For eight years, the school board has pushed a conservative education reform agenda that included developing a voucher program that would allow parents to use tax dollars to send their children to private school and establishing a market-based pay system for teachers.

While the Elevate slate has promised to reconsider and tweak many of the board’s most controversial decisions, such as teacher pay, the Community Matters slate has promised to roll back many of the previous board’s decisions.

The contrast between the two groups is most stark on the issue of the school district’s voucher program. Created in 2011, the voucher program has been tied up in courts ever since. The Elevate slate supports continuing the court case and, if there is community support, reinstating the program. The Community Matters slate staunchly opposes vouchers and would end the court case.

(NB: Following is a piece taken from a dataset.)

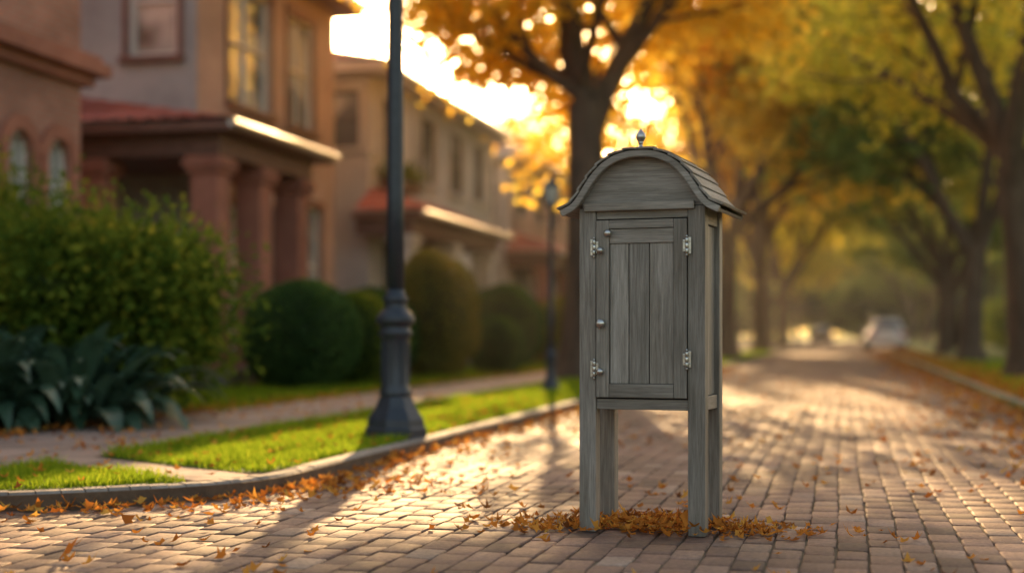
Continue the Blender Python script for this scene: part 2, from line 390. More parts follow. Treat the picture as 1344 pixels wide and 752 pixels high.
vergeA = [(-2.78, 60), (-2.78, 7.0), (-2.82, 6.62), (-2.95, 6.6), (-3.4, 6.84), (SW1 + .02, 7.28), (SW1 + .02, 60)]
poly_sheet("verge_turf", vergeA, KH - 0.006, M_GROUND)
grass_mesh("grass_verge_blades", vergeA, 4500, 0.05, fall=7.5)
bedB = [(-2.96, 6.07), (-3.22, 5.83), (-3.75, 5.45), (-4.1, 5.3), (SW1, 6.78), (-3.4, 6.37)]
bedC = [(-5.5, 4.95), (-9, 4.75), (-9, 7.2), (-5.5, 7.2)]
poly_sheet("grass_bed_turf", bedB, KH - 0.006, M_GROUND)
grass_mesh("grass_bed_blades", bedB, 5200, 0.045)
grass_mesh("front_lawn_blades", bedC, 1500, 0.06)
grass_mesh("grass_right_verge_blades", [(1.84, 8), (5, 8), (8, 40), (1.84, 40)], 1200, 0.06, fall=12)
grass_mesh("garden_grass_blades", [(-5.5, 12), (-5.5, 60), (-7.6, 60), (-7.6, 12)], 700, 0.08, fall=16)

def blob_foliage(name, loc, rad, mat, n, ls, lobes=0, sprig=0.0, shell=0.25, seed=0, clip_z=0.05, noise=0.06):
    r_ = np.random.default_rng(seed + 11)
    rad = np.array(rad, float)
    L_ = [(np.zeros(3), np.ones(3))]
    for i in range(lobes):
        d = r_.normal(size=3); d /= np.linalg.norm(d); d[2] = abs(d[2]) * 0.9 - 0.1
        L_.append((d * r_.uniform(0.5, 0.8), np.full(3, r_.uniform(0.28, 0.5))))
    Ps = []; Rn = []; As = []
    wts = np.array([l[1][0] ** 2 for l in L_]); wts /= wts.sum()
    for (c, s), wt in zip(L_, wts):
        m = int(n * wt); d = r_.normal(size=(m, 3)); d /= np.linalg.norm(d, axis=1, keepdims=True)
        lump = 1 + noise * (np.sin(d[:, 0] * 7 + seed) + np.sin(d[:, 1] * 9 + 2 * seed) + np.sin(d[:, 2] * 8 + d[:, 0] * 5))
        rr = (1 - shell * r_.random(m) ** 1.6) * lump
        p = c + d * s * rr[:, None]
        if sprig: p += d * (r_.random(m) ** 6)[:, None] * sprig
        Ps.append(p); As.append(d + r_.normal(0, .6, (m, 3)))
        cl = 0.5 + 0.25 * np.sin(d[:, 0] * 5 + d[:, 1] * 4 + c[0] * 9) + 0.1 * d[:, 2]
        Rn.append(np.clip(cl * .6 + r_.random(m) * .4, 0, 1))
    P = np.concatenate(Ps); A = np.concatenate(As); Rn = np.concatenate(Rn)
    P = P * rad; P[:, 2] += rad[2] * 0.92
    k = P[:, 2] > clip_z; P, A, Rn = P[k], A[k], Rn[k]
    V, F = leaf_quads(P, ls * r_.uniform(.6, 1.3, len(P)), 0.55, A)
    e = empty(name, loc)
    me = fast_mesh("leaves", V, F, np.repeat(Rn, 4), [mat]); link(bpy.data.objects.new("leaves", me), e)
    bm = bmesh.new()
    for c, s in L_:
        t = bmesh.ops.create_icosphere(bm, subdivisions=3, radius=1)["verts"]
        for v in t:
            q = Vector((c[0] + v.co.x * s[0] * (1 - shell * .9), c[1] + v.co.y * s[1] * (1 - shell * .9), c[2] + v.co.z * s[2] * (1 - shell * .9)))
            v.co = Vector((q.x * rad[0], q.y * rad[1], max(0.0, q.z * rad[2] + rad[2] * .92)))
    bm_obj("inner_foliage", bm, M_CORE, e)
    return e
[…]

According to records, the Elevate slate raised a total of $98,977 during the first campaign reporting period that ended Oct. 12. Grant Nelson raised the most, $34,373. The three other candidates — Ryan Abresch, Randy Mills and Debora Scheffel — each raised about $21,000.

All four candidates received $6,250 from John Saeman, a Denver businessman and the former chairman of the Daniels Fund. The foundation has financially supported the school district’s legal battle over the voucher program.

Other major contributors to the Elevate team are Ed McVaney, the founder of JD Edwards, and businesswoman Chrystalla Larson.

The Community Matters slate raised a total of $66,692 during the same period. Candidate Krista Holtzmann led the pack, raising more than $21,000. Her teammates — Anthony Graziano, Chris Schor and Kevin Leung — raised between $13,000 and $15,000 each.

Among the major donors to the Community Matters slate are Clare Leonard and Herschel Ramsey. Both Parker residents gave $1,000 each to all four candidates.

The campaign finance reports that were due Tuesday tell only part of the story. Earlier this week, special interest groups working to influence the election were required to report their spending.

The American Federation of Teachers, the nation’s second largest teachers union, has pumped $300,000 into the race in an effort to support the Community Matters slate.

Meanwhile, Americans For Prosperity, a conservative political nonprofit, is running a “social welfare” issue campaign promoting school choice. Because the nonprofit is not directly supporting candidates, it is not required to disclose how much it is spending. However, the organization said in a statement the campaign would cost six-figures.

Correction: This article has been updated to better reflect the Elevate slate’s position on reinstating the school district’s proposed voucher program.